The tragic consequences are plain to hear. 1-2-3's originality was born of rewriting other people's songs, not their own, but the often-mentioned blueprint that other bands took from 1-2-3 was transformed in the hands of a band like Yes into what it should have been; the real marriage of musicians with their own musical compositions, perhaps reaching true fruition at last in King Crimson.

This is what Clouds couldn't achieve, despite Ritchie's songs being among the best of pop writing at the time. The band could not make that transition, and that's why they were ultimately left behind when their contemporaries moved into the new age. Ritchie, though probably the greatest Rock organist of them all, was also at least partly responsible, being unable or too slow to move into the era of synths and alternative keyboards, being left far behind in that sense by those who he had influenced in the first place like Emerson and Wakeman.

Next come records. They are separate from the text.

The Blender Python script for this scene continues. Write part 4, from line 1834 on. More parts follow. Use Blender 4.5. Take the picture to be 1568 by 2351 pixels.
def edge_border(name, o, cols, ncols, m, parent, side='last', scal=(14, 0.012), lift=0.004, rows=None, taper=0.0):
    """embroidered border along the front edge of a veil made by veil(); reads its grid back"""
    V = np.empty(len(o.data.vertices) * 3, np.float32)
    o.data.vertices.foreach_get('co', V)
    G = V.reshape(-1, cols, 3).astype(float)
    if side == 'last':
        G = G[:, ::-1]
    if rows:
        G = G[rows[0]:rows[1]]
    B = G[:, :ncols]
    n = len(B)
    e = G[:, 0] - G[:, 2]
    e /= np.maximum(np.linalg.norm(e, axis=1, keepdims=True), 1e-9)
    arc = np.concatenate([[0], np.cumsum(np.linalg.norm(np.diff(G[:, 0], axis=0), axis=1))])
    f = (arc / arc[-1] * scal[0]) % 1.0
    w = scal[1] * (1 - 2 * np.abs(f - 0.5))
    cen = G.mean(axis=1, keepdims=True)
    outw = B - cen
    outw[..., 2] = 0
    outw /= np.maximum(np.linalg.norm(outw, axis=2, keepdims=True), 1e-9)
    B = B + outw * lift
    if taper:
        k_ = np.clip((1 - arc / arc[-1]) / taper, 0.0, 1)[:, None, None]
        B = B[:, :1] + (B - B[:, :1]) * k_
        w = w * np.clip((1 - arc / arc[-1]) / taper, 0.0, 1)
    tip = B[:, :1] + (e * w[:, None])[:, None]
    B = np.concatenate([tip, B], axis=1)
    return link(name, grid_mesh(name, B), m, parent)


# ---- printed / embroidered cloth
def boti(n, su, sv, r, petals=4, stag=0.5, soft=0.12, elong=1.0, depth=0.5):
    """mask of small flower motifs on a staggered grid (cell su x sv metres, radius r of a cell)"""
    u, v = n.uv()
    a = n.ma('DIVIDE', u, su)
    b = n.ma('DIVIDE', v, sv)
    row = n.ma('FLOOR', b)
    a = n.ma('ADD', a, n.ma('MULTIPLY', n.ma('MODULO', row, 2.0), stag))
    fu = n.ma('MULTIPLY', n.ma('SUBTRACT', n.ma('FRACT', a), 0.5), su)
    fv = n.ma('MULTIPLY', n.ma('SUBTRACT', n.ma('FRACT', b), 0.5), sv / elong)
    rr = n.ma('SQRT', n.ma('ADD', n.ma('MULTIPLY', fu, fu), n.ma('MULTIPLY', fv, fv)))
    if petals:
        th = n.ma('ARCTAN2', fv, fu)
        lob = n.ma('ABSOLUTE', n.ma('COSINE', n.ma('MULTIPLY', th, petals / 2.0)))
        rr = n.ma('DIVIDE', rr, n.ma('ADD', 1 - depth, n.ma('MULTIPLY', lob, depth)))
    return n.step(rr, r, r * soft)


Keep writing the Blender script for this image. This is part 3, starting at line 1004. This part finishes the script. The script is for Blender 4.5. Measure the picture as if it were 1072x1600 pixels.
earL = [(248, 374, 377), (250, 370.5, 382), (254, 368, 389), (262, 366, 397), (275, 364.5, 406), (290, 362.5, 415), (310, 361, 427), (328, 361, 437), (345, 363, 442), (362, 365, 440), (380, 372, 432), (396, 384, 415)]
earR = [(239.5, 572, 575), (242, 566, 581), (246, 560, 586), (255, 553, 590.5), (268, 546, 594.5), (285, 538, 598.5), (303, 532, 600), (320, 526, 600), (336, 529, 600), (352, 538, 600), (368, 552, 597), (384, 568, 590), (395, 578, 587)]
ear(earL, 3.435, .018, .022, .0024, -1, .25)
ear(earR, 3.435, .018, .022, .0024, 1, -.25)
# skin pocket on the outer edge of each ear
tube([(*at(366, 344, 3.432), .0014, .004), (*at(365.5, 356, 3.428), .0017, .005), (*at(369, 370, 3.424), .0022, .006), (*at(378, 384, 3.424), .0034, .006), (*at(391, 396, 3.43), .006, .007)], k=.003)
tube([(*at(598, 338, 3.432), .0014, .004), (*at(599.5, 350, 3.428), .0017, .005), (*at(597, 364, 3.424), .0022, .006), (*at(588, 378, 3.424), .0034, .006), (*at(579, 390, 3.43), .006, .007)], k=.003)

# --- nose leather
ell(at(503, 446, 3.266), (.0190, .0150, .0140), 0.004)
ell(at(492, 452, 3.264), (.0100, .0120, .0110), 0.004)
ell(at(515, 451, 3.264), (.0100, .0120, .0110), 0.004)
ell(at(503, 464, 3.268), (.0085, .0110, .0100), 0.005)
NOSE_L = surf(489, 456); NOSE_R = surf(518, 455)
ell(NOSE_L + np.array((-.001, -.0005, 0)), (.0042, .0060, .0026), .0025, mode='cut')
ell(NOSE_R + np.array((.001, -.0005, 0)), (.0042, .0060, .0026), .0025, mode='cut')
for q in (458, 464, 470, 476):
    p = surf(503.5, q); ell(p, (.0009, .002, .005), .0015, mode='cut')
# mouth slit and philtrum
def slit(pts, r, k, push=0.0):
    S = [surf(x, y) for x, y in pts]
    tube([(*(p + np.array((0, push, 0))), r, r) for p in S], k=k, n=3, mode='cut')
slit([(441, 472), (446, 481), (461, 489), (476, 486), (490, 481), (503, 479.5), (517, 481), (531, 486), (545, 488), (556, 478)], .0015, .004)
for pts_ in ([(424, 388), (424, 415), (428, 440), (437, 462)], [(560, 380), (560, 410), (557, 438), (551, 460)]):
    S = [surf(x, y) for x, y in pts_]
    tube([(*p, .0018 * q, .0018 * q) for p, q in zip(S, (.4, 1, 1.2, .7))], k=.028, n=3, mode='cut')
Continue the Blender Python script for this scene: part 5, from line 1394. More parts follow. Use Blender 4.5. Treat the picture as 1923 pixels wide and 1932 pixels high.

As has been already pointed out, the textures on this album were already sounding dated in 1971. The towering impressive organ is still something of an anachronism for the 70s, a lingering almost nostalgic whiff of the sixties spilling over into the new decade. It's as if Ritchie has his head so down among his own meanderings, he hasn't noticed that the gears have changed and the open road ahead is now a motorway.

The title track is a glorious goodbye, the sheer cleverness of the arrangement, and the opening section wrapped around a gorgeous tune with typically-poetic lyrics hitting dead centre, though at times it's more like the Beatles or ELO than anything progressive. Every so often, something of this elusive and magnificent quality pushes its way through the wandering music, seemingly searching for coherence, finding itself somewhat in Long Time and I am the Melody in particular.

This unique and crucial band nevertheless remains lost somehow on its own bridge between the past and the future.